Map of Dublin - NYPL digital collections

Sometimes, cities are not only the places where stories happen but characters in and of themselves. Here Tyler Malone explores the works of Joyce, Döblin, and Dos Passos and their city centred novels.

These three novels are modernist city novels of the interwar period that move beyond story and character to build structures and trace movements, reconstructing modern metropolises that a world war would soon change forever. Joyce, Dos Passos, and Döblin fashioned not novels but eternal text-cities in which the reader may witness, wander, get lost. […]
Cities are cement and furniture, building and bustle, things that stay still and things that move. Of course, things that stay still in a city can suddenly, and will eventually, move, grow, change, decay, disappear. Buildings crumble, stores go out of business, streets age, accumulating faultlines like faces. Things that move can and do also momentarily pause. A busker stares up at a pedestrian silhouetted by the sun, still as a statue, his last note lingering. The maelstrom of traffic often screeches to a halt.

In fact, those novels are not only city centred but text-cities in themselves:

In other words, Ulysses is not an atlas of Dublin, it is a Dublin; Berlin Alexanderplatz, likewise, is a Berlin. These are not novels; they are cities unto themselves, writ in text of stone and concrete. […]
For the reader-flâneur, linearity isn’t important; it’s about wandering through the text and seeing what one sees, letting the city speak.


Also on cities and books; Justin McGuirk reviews at length Richard Sennett’s Building and Dwelling: Ethics for the City on cities as communities, as buildings, and on his vision of open cities.

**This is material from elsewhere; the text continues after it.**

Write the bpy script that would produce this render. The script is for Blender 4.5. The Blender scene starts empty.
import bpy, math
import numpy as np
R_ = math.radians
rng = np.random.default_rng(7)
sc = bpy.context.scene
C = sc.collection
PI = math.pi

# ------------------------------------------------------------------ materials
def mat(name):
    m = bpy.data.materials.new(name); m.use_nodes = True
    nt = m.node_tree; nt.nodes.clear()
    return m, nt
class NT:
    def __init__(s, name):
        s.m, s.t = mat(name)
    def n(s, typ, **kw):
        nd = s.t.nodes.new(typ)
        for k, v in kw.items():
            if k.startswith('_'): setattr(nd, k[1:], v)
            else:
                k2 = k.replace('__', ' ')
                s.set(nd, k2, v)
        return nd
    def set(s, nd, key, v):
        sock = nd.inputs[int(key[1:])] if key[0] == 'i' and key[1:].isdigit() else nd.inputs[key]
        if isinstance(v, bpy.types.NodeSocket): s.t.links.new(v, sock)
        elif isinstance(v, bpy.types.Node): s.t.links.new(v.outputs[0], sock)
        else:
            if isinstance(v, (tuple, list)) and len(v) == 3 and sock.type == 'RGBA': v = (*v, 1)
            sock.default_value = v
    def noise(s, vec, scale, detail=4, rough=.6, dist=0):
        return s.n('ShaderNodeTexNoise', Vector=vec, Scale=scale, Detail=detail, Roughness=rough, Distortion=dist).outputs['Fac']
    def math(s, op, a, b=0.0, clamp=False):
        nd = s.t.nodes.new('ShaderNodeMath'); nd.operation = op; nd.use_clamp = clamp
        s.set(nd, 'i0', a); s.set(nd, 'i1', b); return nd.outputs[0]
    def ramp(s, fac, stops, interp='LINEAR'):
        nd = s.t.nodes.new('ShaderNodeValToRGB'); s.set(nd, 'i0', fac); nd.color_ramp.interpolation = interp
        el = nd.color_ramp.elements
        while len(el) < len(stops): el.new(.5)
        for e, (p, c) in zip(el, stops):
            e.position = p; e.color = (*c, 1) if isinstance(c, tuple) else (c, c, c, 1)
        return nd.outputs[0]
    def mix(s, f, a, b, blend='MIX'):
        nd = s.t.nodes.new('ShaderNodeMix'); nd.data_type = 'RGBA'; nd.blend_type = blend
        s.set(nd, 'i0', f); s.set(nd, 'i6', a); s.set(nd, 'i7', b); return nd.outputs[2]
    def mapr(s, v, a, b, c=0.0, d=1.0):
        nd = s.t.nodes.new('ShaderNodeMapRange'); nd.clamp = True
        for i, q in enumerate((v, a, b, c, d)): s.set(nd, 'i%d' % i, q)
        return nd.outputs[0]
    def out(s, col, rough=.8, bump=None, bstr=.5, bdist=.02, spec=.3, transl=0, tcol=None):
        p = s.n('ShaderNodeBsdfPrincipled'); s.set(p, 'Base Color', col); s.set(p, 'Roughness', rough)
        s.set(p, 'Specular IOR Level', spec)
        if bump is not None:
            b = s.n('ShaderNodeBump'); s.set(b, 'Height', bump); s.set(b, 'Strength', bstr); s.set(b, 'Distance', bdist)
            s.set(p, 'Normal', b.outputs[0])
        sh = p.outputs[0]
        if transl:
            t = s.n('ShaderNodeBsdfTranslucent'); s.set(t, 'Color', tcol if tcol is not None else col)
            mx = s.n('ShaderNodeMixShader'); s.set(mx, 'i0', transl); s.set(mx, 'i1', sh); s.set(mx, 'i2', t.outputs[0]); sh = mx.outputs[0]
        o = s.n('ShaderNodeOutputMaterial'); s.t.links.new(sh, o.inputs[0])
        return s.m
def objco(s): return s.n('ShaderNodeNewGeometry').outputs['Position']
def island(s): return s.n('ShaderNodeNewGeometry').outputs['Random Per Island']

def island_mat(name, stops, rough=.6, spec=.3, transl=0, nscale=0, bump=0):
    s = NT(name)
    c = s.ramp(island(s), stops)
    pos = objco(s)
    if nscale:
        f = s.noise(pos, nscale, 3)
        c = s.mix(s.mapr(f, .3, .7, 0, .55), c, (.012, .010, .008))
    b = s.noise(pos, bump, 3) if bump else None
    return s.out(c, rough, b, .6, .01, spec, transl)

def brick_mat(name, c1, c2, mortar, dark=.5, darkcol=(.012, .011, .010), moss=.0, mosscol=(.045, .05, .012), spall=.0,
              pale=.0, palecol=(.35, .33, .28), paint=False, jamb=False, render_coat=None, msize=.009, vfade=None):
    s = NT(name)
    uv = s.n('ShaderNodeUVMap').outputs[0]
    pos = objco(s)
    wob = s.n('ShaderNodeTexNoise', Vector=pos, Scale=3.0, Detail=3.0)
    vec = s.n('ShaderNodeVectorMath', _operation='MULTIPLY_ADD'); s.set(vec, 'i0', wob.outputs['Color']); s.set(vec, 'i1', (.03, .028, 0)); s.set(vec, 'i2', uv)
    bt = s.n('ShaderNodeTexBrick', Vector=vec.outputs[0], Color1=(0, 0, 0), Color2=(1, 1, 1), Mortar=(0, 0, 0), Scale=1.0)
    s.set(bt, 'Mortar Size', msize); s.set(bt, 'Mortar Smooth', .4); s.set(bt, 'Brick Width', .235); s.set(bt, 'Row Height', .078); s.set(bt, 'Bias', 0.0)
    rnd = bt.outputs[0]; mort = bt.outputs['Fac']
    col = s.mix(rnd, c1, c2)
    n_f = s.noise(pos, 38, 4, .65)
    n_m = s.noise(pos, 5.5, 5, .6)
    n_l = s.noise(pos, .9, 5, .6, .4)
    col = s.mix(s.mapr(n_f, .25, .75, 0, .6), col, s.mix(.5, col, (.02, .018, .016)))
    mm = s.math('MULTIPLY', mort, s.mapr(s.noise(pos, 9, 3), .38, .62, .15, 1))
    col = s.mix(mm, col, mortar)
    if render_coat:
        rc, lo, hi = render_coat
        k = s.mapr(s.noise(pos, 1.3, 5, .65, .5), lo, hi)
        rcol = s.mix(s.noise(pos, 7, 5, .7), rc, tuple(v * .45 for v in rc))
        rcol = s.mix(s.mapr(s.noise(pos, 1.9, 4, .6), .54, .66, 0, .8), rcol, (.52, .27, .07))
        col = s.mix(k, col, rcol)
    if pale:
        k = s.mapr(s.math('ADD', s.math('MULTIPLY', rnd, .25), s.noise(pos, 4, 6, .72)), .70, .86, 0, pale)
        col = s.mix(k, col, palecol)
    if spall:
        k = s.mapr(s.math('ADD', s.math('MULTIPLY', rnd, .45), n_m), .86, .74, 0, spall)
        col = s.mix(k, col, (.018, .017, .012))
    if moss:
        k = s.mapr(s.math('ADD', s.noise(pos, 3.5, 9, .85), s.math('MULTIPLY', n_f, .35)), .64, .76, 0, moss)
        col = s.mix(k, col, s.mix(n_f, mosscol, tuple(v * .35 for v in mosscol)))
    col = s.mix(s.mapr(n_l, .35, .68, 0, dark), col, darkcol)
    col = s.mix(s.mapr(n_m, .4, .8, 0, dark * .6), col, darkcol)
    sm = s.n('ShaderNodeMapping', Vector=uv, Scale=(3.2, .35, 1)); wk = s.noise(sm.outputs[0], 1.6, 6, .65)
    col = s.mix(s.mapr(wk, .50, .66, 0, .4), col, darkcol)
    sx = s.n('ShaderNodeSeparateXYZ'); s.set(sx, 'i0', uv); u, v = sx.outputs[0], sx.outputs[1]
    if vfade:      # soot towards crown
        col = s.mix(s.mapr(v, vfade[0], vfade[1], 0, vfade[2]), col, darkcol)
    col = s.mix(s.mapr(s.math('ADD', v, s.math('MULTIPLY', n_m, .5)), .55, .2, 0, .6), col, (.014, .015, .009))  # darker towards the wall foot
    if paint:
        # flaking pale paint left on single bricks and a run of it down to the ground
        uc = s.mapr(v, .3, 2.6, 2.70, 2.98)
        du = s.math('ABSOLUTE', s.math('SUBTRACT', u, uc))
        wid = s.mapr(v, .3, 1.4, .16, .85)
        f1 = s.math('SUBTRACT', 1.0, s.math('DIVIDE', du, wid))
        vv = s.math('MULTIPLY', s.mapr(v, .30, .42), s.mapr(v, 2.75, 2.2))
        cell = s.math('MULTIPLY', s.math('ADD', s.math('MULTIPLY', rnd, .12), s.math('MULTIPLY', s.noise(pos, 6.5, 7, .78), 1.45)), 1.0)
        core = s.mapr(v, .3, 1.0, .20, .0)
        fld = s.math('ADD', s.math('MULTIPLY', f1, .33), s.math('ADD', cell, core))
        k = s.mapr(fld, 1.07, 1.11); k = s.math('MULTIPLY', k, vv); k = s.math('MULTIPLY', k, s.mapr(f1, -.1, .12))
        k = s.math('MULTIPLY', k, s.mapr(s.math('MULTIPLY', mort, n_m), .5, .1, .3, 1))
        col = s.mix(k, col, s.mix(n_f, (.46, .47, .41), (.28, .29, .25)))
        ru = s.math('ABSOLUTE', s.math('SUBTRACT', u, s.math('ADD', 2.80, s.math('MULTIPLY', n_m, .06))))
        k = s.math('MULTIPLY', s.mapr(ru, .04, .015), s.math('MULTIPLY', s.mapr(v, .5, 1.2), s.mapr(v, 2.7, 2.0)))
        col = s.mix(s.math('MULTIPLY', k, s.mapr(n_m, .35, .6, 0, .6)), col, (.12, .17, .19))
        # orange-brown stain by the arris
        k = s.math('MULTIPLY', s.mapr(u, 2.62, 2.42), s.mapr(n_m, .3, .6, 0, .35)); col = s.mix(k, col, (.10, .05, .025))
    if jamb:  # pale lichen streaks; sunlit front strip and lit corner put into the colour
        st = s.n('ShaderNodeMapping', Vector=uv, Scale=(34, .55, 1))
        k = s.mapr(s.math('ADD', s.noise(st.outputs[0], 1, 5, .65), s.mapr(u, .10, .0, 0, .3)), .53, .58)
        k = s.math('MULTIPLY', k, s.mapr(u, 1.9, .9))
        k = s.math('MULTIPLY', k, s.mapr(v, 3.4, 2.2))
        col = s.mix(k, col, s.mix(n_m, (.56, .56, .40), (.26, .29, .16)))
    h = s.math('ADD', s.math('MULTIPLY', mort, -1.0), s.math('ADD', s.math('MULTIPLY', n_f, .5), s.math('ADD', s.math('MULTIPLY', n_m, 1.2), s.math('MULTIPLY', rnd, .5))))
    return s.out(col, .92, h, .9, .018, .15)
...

It also extends to the offices of tech giants like Google, which supply everything a neighborhood has to offer without employees needing to leave the building. Each of these is, for Sennett, a ghetto. Instead, he argues for a city that embraces difference, a place of porous membranes and spatial invitations. […] (emphasis mine)
[The book] has an almost Taoist attachment to harmony and balance. Give architects and planners too much control and the cité suffers; too much faith in the citizen and the ville withers.